The work matters because it challenges a fundamental assumption about how the quantum world works. Quantum tunneling—the phenomenon where tiny particles pass through solid energy barriers like ghosts through walls—has always been the domain of the impossibly small. Electrons do it naturally. Protons almost never do. The heavier the object, the less likely it can tunnel, and the exponential penalty for mass has kept this bizarre quantum trick firmly in the subatomic realm. But what if you could make a cluster of atoms heavy enough to be called "massive" by quantum standards, and still make it tunnel? What would that even mean?

Bing Yang, who led the team, articulated the driving question behind the research: can quantum tunneling be pushed to much larger, potentially macroscopic objects? To answer it, his group turned to ultracold atoms—particles cooled to temperatures near absolute zero, a process that amplifies their quantum behavior by dramatically increasing their de Broglie wavelength. These atoms were trapped in optical lattices, artificial cages made from laser beams arranged in a superlattice pattern of double-well units.

The key innovation was engineering weak binding interactions between the atoms, much weaker than the tunneling barrier itself. This prevents the quantum wave packet from collapsing as more atoms join the cluster. The team then exploited what they call high-order tunneling processes—up to seventh-order in their experiment—tuning them to achieve tunneling strengths comparable to single atoms. Seven atoms, bound together loosely, can now tunnel as effectively as one. It is a scalable trick, which means it could theoretically work for even larger clusters.

When those seven atoms tunnel through the barrier, they create what is known in quantum mechanics as a spatial superposition: the cluster exists in two places at once until measured. This is the Schrödinger cat state—named after physicist Erwin Schrödinger's famous thought experiment in which a cat in a sealed box is simultaneously alive and dead. Here, the cluster is simultaneously here and there, at two positions at once, as long as no one looks.
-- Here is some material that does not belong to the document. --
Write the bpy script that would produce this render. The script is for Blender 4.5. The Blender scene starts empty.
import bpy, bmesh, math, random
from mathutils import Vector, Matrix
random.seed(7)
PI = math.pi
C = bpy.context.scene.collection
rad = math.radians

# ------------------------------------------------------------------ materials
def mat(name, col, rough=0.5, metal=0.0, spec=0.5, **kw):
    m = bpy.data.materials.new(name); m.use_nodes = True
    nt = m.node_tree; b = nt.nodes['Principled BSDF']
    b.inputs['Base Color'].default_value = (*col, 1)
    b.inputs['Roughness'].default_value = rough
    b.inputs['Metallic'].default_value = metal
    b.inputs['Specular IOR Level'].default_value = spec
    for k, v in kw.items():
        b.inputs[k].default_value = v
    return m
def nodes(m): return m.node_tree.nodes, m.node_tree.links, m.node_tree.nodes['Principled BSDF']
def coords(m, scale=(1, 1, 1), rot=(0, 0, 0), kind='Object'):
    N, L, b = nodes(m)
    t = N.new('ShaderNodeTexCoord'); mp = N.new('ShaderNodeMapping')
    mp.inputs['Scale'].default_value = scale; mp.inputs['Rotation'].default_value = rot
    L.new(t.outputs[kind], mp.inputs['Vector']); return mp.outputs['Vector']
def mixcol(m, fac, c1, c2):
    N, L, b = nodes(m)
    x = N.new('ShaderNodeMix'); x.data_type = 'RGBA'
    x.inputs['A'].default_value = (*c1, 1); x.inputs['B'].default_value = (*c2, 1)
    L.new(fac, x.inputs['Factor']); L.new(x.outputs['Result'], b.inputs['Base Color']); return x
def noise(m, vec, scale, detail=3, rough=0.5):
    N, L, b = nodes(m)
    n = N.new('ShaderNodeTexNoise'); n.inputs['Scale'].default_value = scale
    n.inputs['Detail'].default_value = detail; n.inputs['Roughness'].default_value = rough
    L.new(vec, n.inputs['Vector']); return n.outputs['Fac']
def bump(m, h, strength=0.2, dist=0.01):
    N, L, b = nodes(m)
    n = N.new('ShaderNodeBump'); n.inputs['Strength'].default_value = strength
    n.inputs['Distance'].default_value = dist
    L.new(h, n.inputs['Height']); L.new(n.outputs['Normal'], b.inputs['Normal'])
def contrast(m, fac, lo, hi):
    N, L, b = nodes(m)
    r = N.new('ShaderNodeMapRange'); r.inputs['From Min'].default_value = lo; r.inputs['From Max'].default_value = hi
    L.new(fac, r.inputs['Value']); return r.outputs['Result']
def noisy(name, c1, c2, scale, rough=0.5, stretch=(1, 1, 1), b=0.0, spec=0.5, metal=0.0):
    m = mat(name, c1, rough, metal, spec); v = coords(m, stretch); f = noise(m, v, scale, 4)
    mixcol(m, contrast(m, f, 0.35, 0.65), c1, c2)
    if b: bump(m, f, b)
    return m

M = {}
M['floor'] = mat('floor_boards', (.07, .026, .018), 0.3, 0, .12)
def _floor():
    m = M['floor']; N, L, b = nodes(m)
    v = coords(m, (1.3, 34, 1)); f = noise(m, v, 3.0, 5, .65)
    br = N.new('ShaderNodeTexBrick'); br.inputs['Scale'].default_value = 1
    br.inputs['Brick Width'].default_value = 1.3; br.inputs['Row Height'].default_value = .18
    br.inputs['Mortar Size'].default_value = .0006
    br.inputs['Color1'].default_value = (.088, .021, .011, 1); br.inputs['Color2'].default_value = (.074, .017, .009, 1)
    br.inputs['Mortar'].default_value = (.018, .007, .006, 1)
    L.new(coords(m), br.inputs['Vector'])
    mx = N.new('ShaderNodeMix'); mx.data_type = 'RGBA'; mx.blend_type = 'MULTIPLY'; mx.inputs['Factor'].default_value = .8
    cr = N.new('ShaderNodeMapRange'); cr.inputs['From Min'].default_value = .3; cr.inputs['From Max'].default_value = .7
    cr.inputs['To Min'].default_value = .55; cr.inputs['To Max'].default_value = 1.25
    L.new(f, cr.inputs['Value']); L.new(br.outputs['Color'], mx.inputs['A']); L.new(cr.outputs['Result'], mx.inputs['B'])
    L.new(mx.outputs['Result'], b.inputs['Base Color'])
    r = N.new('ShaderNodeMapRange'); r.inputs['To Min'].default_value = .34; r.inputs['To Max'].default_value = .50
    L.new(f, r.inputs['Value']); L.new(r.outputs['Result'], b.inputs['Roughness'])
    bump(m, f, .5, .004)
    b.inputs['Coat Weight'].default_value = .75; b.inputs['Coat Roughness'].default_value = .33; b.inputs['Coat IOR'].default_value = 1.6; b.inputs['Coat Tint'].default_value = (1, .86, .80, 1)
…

The implications ripple outward. The research, published in Nature Physics, opens pathways toward more sensitive quantum sensors and measurement tools, devices that exploit superposition to detect changes in their environment with exquisite precision. More fundamentally, it creates a laboratory for exploring how quantum mechanics and gravity might interact—two of physics's greatest frameworks that remain stubbornly incompatible.

What Yang and his colleagues have shown is that the boundary between the quantum realm and the everyday world is far more permeable than we thought. Seven atoms are not a macroscopic cat, but in the mathematics of quantum mechanics, they might as well be. They've proven that even relatively massive objects can inhabit two places at once, and that opens a door to understanding how the microscopic and the visible somehow merge into our familiar, singular reality.